それでは自動車を生んだ国の機械工業化はどのようにすすんだのでしょうか?ドイツでは、徹底して良質なモノづくりにこだわるマイスター制度が存在していました。クルップ社、テレフンケン社、ダイムラー・ベンツ社、マイバッハ社、ポルシェエンジニアリング社など、それぞれの分野での独創的な技術力が存在していました。しかし、戦前のドイツは個々を見るとトップレベルのものも少なくなかったのですが、それは国内各地に分散しており、国家レベルでの量産体制が不十分でした。これは日本とよく似ています。

その反省を踏まえて、戦後ドイツと日本の工業化の共通点は官民一体の戦略となりました。敗戦から立ち上がるべく良質な自動車を開発し、世界中に販売することで経済を立ち直らせたのです。そして現在のドイツ自動車産業は、つねに技術的なアドバンテージを追求し続け、戦後の高出力、高性能自動車のリーダーとしてのポジションを築いたのです。この一貫した哲学や理念がドイツの自動車産業の真髄といえます。

潜在能力は高いイギリス

これと対称的なのがイギリスです。現在でこそほとんどの自動車ブランドがドイツやインドに吸収されてしまいましたが、戦前のイギリスはさまざまな分野で技術的なアドバンテージを持っていました。航空機におけるロールズ・ロイス・マリーン倒立V型12気筒エンジンは、第二次世界大戦を通しての最高傑作エンジンでしたし、電子技術やジェットエンジンなど、ドイツと同様に先進的な技術を多く持っていたのです。しかし、それらはやはり国内分散型で一
極集中することはなかったのです。

第二次世界大戦直前まで技術分散型だったイギリスですが、ドイツとの戦争が始まろうかという時、国家的危機に直面したと感じたイギリスは、誰も予想できないほどの底力が発揮したのです。信じられないほど短期間で、あの伝説的な戦闘機スピットファイアとマリーン・エンジンを量産できたことは、イギリスの当時の能力の高さを物語っているでしょう。イギリスがもっとも光り輝いていたのは、アメリカ同様に戦後間もない1950~60年代ではないでし
ょうか。この頃、イギリスではおびただしい数の大小メーカーが存在し、それ以上に部品メーカーが多くすそ野の広さを持っていました。

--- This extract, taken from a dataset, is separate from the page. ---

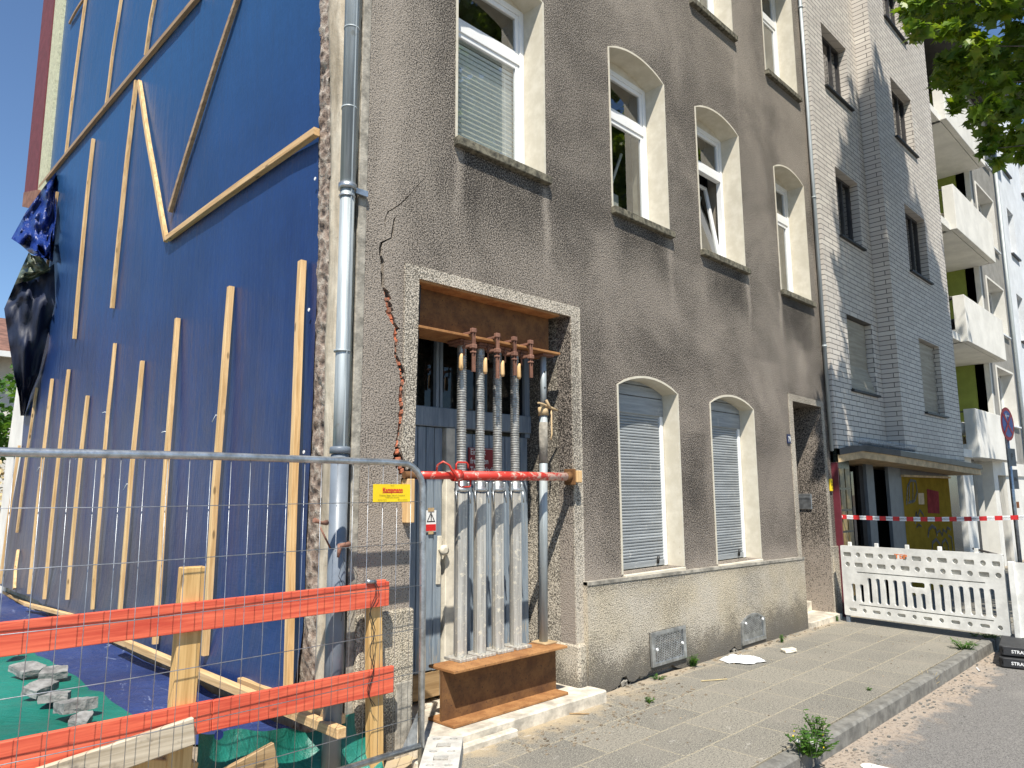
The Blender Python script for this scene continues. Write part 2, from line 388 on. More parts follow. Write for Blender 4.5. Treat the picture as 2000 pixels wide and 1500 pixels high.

しかし、イギリスは戦勝国となったがために戦後もとのスタイルに戻ってしまったことは皮肉といえます。自動車の基本原理にかかわる技術は、1930年代までに出尽くしたといわれますが、その多くはイギリスにありました。ガソリン自動車を発明したのはドイツですが、トップレベルの技術を持っていたのはむしろイギリスだったといえるかもしれません。しかし戦後になっても生産設備が思うように更新されず、量産化、低価格化に関する技術の面で後れ、これが経営をおびやかしたことがイギリスの自動車産業が衰退した大きな要素と考えられます。


ここで注目したいイギリスの特徴が、先進技術や熟練技術が特定の企業ではなく在野の広い範囲に分散し、それぞれが独自に命脈を保っているという点です。これは日本やドイツと決定的に異なるところといえます。つまり、イギリスでは技術が企業主体ではなく個人のものとして存在していたのです。

大量生産では日独米に後れをとっているものの、イギリスは少量生産が得意です。ほとんどのF1チームがイギリスに本拠を構えていることからもわかります。単品でいいものを安く作る工業風土こそイギリスの特長なのです。